We have plenty of ways to encourage and inspire each other, and that's just the makeup of our personalities in that locker room.
Q. You guys in Game 2 at one point didn't play any point guards. They were all sitting on the bench. Last night you came up big. Is it settled down? Do you guys feel it's settled down? How does it affect you? Or do you think that Stan is just going to adjust during the game?
RAFER ALSTON: Well, Stan has done a big job adjusting. I think also Jameer and I haven't really been consistent hitting the shot, and I think that game in Game 2, he was searching for guys that can possibly stick the shot, especially when they double- and triple-team Dwight like they have been. It's nothing against Jameer and I, just a matter of, hey, you guys weren't actually sticking the shots, and Coach being the coach, he's searching for answers. That's how we take it, we didn't take it personal.
So Game 3 I was making shots, making things happen, giving us a good tempo, a good pace, a good flow, and he came back to me earlier than I thought in the fourth quarter.

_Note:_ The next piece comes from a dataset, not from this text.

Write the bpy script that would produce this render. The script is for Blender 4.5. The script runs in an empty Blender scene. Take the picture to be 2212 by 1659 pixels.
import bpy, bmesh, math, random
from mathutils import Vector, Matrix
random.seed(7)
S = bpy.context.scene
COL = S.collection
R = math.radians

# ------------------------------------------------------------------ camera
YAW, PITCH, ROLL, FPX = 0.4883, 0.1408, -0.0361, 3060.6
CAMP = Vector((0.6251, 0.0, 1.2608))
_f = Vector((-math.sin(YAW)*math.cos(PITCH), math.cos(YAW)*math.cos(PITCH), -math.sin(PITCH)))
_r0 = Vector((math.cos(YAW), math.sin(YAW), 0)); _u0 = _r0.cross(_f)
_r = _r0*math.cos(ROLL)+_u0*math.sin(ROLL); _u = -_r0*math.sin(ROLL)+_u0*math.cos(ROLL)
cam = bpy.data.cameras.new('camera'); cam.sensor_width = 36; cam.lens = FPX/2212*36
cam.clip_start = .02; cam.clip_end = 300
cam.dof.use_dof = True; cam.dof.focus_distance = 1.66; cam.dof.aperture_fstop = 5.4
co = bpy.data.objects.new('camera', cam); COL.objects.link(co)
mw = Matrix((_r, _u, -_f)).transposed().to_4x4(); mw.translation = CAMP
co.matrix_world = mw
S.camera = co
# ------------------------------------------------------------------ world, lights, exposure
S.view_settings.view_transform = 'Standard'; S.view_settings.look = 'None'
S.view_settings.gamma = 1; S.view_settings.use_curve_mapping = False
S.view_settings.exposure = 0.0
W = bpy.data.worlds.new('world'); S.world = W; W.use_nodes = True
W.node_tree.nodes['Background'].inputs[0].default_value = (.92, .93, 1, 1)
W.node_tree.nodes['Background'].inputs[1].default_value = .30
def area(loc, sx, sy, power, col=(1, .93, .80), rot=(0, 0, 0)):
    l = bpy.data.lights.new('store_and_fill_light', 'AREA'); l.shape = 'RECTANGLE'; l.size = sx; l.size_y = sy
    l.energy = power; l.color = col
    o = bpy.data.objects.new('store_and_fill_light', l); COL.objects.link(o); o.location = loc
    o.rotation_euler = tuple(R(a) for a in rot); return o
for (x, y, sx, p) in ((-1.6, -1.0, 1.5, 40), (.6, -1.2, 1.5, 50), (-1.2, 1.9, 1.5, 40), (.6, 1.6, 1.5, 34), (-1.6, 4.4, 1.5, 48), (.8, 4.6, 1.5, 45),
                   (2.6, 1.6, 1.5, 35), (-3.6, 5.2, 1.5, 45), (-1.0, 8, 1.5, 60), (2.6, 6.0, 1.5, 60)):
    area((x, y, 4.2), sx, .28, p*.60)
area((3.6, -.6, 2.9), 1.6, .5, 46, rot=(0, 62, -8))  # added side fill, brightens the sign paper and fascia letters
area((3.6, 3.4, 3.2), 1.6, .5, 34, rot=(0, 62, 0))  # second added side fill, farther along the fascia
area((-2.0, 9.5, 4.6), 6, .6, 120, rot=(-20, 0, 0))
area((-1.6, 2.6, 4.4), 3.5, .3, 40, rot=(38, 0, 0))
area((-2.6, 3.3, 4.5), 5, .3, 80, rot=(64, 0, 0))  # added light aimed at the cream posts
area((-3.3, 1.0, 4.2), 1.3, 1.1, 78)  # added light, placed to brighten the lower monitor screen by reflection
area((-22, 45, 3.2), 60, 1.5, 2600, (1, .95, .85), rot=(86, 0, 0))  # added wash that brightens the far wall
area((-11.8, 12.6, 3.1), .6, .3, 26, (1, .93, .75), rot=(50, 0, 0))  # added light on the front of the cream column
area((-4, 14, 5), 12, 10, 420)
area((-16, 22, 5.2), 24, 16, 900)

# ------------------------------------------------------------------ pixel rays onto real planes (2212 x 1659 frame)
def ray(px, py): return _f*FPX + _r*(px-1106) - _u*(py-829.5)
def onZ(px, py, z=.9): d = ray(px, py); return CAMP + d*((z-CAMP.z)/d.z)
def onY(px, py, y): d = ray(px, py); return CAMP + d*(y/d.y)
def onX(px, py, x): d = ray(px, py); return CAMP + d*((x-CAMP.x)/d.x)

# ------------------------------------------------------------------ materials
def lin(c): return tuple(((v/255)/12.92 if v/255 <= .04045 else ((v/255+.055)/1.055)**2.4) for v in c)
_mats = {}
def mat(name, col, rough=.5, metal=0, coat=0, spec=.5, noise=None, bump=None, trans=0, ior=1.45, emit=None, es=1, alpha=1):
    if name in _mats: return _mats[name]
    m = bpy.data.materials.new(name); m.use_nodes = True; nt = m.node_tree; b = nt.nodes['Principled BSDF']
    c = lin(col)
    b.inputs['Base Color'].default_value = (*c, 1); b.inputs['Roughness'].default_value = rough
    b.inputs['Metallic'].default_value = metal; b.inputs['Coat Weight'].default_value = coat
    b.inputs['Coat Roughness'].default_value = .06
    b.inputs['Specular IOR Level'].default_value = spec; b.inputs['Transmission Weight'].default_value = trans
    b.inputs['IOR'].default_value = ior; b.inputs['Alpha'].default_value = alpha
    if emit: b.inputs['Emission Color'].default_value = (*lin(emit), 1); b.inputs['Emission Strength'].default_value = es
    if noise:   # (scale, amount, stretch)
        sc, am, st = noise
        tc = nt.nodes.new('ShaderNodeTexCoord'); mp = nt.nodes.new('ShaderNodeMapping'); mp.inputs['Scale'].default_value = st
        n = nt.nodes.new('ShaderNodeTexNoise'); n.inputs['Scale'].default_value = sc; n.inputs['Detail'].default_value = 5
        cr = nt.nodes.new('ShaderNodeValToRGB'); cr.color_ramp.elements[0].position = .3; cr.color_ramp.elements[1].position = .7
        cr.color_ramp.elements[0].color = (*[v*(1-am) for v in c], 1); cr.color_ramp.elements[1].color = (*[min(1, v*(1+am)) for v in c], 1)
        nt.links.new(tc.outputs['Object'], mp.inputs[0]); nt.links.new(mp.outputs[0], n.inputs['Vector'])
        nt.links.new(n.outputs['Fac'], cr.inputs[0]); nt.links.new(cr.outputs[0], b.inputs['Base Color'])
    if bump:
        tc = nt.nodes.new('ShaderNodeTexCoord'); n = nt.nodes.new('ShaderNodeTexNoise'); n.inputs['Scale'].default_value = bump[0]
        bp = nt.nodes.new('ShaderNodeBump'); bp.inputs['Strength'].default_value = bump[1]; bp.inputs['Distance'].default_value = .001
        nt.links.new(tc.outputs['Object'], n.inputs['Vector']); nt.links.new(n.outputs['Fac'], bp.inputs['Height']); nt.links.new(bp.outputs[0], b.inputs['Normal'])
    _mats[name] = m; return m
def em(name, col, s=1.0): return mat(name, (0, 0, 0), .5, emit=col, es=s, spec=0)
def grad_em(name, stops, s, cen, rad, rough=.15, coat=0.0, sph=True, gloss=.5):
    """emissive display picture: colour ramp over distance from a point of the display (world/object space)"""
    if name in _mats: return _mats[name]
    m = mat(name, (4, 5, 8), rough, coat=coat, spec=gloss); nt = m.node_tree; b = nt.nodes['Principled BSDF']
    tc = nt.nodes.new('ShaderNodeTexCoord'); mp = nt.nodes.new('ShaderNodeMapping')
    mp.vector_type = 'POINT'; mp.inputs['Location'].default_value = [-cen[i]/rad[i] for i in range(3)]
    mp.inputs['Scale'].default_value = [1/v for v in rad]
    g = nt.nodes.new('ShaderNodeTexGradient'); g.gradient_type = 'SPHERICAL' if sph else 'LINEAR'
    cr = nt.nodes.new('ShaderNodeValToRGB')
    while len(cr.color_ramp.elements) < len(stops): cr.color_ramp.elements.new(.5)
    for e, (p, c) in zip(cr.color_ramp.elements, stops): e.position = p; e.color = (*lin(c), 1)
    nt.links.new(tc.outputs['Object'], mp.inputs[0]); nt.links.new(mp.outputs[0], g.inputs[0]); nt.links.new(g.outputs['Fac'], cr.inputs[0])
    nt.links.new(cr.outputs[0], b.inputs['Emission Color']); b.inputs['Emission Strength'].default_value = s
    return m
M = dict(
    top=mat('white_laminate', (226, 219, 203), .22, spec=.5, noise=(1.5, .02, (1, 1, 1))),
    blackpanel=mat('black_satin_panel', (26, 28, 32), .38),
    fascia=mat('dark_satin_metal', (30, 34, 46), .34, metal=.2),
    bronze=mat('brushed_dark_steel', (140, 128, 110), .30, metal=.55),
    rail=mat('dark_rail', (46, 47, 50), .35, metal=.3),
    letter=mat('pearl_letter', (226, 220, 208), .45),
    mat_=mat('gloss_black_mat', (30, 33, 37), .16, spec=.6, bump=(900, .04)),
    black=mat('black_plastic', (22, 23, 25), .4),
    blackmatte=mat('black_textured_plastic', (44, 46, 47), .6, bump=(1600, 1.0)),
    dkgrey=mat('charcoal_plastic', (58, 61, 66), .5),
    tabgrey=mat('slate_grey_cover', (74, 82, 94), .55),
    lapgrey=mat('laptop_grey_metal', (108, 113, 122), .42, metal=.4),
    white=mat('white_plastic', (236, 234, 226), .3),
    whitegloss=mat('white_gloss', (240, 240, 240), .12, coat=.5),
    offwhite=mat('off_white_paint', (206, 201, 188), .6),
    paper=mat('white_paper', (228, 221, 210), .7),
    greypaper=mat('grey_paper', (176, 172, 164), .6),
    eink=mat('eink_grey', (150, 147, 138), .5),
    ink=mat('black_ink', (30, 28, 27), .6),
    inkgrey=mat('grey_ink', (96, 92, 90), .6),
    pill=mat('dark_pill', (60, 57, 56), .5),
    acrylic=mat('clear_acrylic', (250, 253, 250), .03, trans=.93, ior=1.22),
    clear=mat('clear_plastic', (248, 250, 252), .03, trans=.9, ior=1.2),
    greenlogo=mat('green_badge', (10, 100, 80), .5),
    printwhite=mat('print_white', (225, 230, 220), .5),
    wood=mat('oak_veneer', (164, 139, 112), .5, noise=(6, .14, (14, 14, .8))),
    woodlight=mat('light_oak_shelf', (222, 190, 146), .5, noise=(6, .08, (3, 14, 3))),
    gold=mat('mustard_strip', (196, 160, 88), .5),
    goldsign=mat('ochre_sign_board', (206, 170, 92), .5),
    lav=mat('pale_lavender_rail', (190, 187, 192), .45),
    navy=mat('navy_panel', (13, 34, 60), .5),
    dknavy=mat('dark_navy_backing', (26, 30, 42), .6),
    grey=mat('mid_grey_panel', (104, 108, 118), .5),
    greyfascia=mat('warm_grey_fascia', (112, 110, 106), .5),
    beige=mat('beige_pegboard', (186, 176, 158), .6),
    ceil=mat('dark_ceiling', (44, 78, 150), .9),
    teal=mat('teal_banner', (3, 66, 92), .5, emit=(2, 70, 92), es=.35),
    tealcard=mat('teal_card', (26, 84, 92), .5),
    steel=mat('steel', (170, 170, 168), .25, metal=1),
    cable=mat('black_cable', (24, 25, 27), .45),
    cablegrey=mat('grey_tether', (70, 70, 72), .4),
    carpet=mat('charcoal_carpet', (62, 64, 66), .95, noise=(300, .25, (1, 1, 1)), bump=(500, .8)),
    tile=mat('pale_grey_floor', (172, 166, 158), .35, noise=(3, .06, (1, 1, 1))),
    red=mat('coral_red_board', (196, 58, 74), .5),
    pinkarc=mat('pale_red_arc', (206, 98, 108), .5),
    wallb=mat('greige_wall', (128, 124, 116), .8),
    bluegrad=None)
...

Q. Isn't that kind of a little extra pressure? There's enough pressure as there is in The Finals, that you're out there, and if you're open like sometimes you are, you've got to stick shots or you're back on the pine?
RAFER ALSTON: You don't think like that as a player. You don't think if I miss this shot I'm coming out. You just play the game and allow him to coach the game and allow us to play the game, and that's the way it's been since I've arrived here. I don't think Coach bases so much of what he's doing on the fact that guys are making or missing. It just so happened that in that Game 2 the game was so close together, it was so close, that it could have come down to a situation where they double-teamed Dwight and he'd have to kick it out and rotate the ball around the perimeter and maybe I'm stuck with it, maybe Jameer is stuck with it, maybe Courtney, Mickael, somebody that hasn't really been consistent with the ball. Coach didn't want to live and die with that one.